Dramatist of the humdrum

Dharminder Kumar Updated - January 24, 2018 at 04:51 PM.

Arvind Krishna Mehrotra is not cosmopolitan in the usual sense of having made a home in different countries but in its higher sense of interpreting the local as universal

Cosmos in a nutshell: For the poet Arvind Krishna Mehrotra, the street beggar “Walks down the road/Like a dying planet” - Photo: S.S. Kumar

On the cover of the book, a long-haired young man in frayed jeans and a camouflage jacket, cigarette in hand, sits against a faded door, looking away from the camera. The cover tells you these are his collected poems from 1969 to 2014, with an introduction by acclaimed author Amit Chaudhuri.

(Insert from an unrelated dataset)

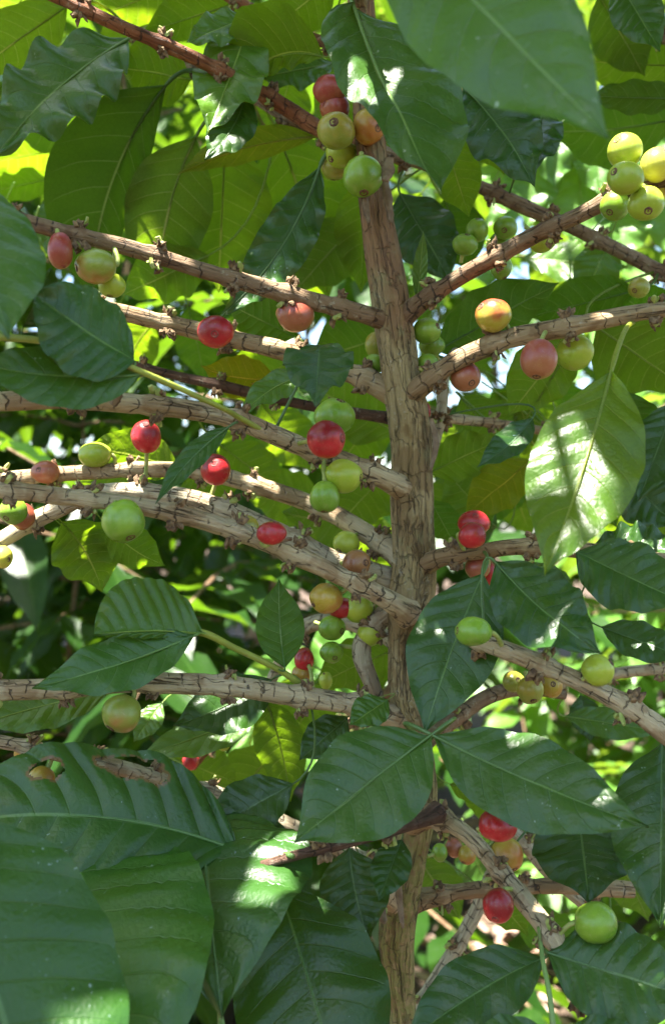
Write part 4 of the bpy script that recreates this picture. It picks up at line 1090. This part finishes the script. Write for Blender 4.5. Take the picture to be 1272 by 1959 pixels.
# ------------------------------------------------------------------ ground
t = NT('soil')
oc = t.n('ShaderNodeTexCoord').outputs['Object']
n1 = t.noise(oc, 6, 6, .65); n2 = t.noise(oc, 45, 5, .7)
col = t.mix(t.ss(n1, .35, .65), (.050, .036, .026), (.095, .066, .046))
col = t.mix(t.math('MULTIPLY', t.ss(n2, .45, .65), .5), col, (.15, .105, .078))
t.l(t.pbsdf(col, .95, .2, t.bump(n2, .9, .02)), t.out.inputs[0])
V, Fc = [], []
N = 60; ext = 30
for i in range(N+1):
    for j in range(N+1):
        f = lambda k: (abs(2*k/N-1)**2.2)*math.copysign(ext, 2*k/N-1)
        x, y = f(i), f(j)+1.5
        V.append(Vector((x, y, .035*noise.noise(Vector((x*1.3, y*1.3, 0))))))
for i in range(N):
    for j in range(N):
        k = i*(N+1)+j; Fc.append((k, k+N+1, k+N+2, k+1))
g = mk('ground', V, Fc, t.m, Vector((0, 0, 0)), None); tag(g, 'bare reddish brown soil under the plants', 'ground', kind='structure')
LIT = simple('dry_leaf', (.24, .13, .085), (.50, .36, .29), 30, .8, .5, .002)
rng = random.Random(21); V, Fc, U = [], [], []
for i in range(1500):
    x = rng.uniform(-1.5, 1.6); y = rng.uniform(.7, 3.2)
    a = rng.uniform(0, 6.28)
    B = Vector((x, y, .03+.035*noise.noise(Vector((x*1.3, y*1.3, 0)))+rng.uniform(0, .025)))
    small_leaf(V, Fc, U, B, Vector((math.cos(a), math.sin(a), rng.uniform(-.15, .4))), Vector((rng.uniform(-.7, .7), rng.uniform(-.7, .7), 1)), rng.uniform(.05, .12), rng.uniform(.025, .05), rng, 6, 4)
lt = mk('leaf_litter', V, Fc, LIT, Vector((0, 0, 0)), None, U); tag(lt, 'pinkish brown fallen leaves scattered on the soil', 'leaf litter', kind='stuff')

# ------------------------------------------------------------------ light, sky, camera
elev = math.asin(SUN_DIR.z); az = math.atan2(SUN_DIR.x, SUN_DIR.y)
w = bpy.data.worlds.new('World'); sc.world = w; w.use_nodes = True
nt = w.node_tree; bg = nt.nodes['Background']
sky = nt.nodes.new('ShaderNodeTexSky'); sky.sky_type = 'NISHITA'; sky.sun_disc = False
sky.sun_elevation = elev; sky.sun_rotation = az; sky.air_density = 1.0; sky.dust_density = 1.2
nt.links.new(sky.outputs[0], bg.inputs[0]); bg.inputs[1].default_value = .075
ld = bpy.data.lights.new('sun', 'SUN'); ld.energy = 5; ld.angle = math.radians(.53); ld.color = (1, .95, .86)
lo = bpy.data.objects.new('sun', ld); COL.objects.link(lo)
lo.rotation_euler = (-SUN_DIR).to_track_quat('-Z', 'Y').to_euler(); lo.location = (0, 0, 5)
cd = bpy.data.cameras.new('camera'); co = bpy.data.objects.new('camera', cd); COL.objects.link(co)
co.location = CAM; co.rotation_euler = (PI/2, 0, 0)
cd.sensor_fit = 'VERTICAL'; cd.sensor_height = 24; cd.lens = F/1959*24
cd.clip_start = .01; cd.clip_end = 200
cd.dof.use_dof = True; cd.dof.focus_distance = .385; cd.dof.aperture_fstop = cd.lens/3.0
sc.camera = co
vs = sc.view_settings; vs.view_transform = 'Standard'; vs.look = 'None'; vs.exposure = 2.9; vs.gamma = 1
sc.cycles.max_bounces = 8; sc.cycles.diffuse_bounces = 5; sc.cycles.glossy_bounces = 3; sc.cycles.transmission_bounces = 6
sc.cycles.use_denoising = True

With all this information on the cover, the book should be ‘breaking news’ for those who think Indian literature in English is a straight line that runs from Vikram Seth to Chetan Bhagat. Not that you can fault them for this view. It has fallen to the lot of the Indian writer in English to be, or at least behave like, a celebrity as well. The obscurity or the eccentricity that went with literary writing for ages is no longer their privilege. So, you may well ask, how is someone who has been writing since 1969 not half as known as Altaf Tyrewala? And how could he be obscure with such dashing good looks? By the time you notice ‘Modern Classic’ written in smaller type at the bottom, you would be scratching your head.

Five years ago, when writers including Tariq Ali, Amit Chaudhuri and Toby Litt proposed Mehrotra’s name for Oxford’s new professor of poetry (held previously by the likes of WH Auden and Seamus Heaney),

The Guardian ran a headline: “Little-known Indian writer joins race for Oxford poetry professor”. The same headline could have run in an Indian newspaper! Four years ago, Mehrotra was mistaken for Irish writer Roddy Doyle by an organiser at the Jaipur Literature Festival.

The cover can beguile the simple-minded reader in more ways than one. While it declares it is a collection of Mehrotra’s poems, it doesn’t tell the reader that not all of these poems are his own. Half of them are his translations from different languages. But those familiar with Mehrotra’s art will take it in their stride. One would think this might be his way of laying claim to a tradition. His translations from Prakrit, Hindi, Gujarati and Bangla of Kabir, Nirala, Muktibodh, Vinod Kumar Shukla, Manglesh Dabral and other poets would seem out of place in such a book just two decades ago. Indian-English poets used to tie themselves in knots tracing their lineages, trapped as they were in a unique cross-cultural mess.

While Indian-English poetry has mostly had a metropolitan location, Mehrotra divides his time between Allahabad and Dehradun. Yet he is the most cosmopolitan of the Indian-English writers. He can show you flashes of Ezra Pound in Prakrit erotic poetry and can spot Kabir the dude in Kabir the divine. He is not cosmopolitan in the usual sense of having made a home in different countries but in its higher sense of interpreting the local as universal. His poems are made of small-town stuff and middle-class anxieties but he finds universal drama in the daily humdrum. The letter-box is the captain of his street “...and a good acquaintance of the lighthouse./Once in a while/We get together/And change the altitude of stars.” In his poems, the pyres burn like new volcanoes and the street beggar “Walks down the road/Like a dying planet.”

Mehrotra’s poems are the concordance of a mutating world that seems still in its daily routines. He locates in still life the crevices of time, through which he gazes at a world that is forever changing. Ageing, ancestors, paternity, watches, maps and journeys often figure in his lyrical exposition of time. Mehrotra began as a surrealist poet, for he wanted a language other than the King’s English to interpret his world. But it seems his choice of this genre had a lot to do with his overall poetic vision. His surrealism could help him bend his own time and space, give him a god’s detached and distant eye, and afford him his fractal vision that invalidates the linearity of literary tradition. Since he could map the turning sky onto daily routines and look at his everyday life from across a curving space and through looping time, he felt no need to leave Allahabad. He has the poetic imagination to find the configuration of the cosmos in what may appear to us merely provincial. The literal cosmopolitanism of globe-trotting writers and intellectuals is of no use to Mehrotra, who can forge literary associations across time, space, languages and cultures.

For quite a while, cosmopolitanism for Indian-English writers was more a matter of the bio on the book jacket. Mehrotra is one of the few who have actually turned it into a convincing trope.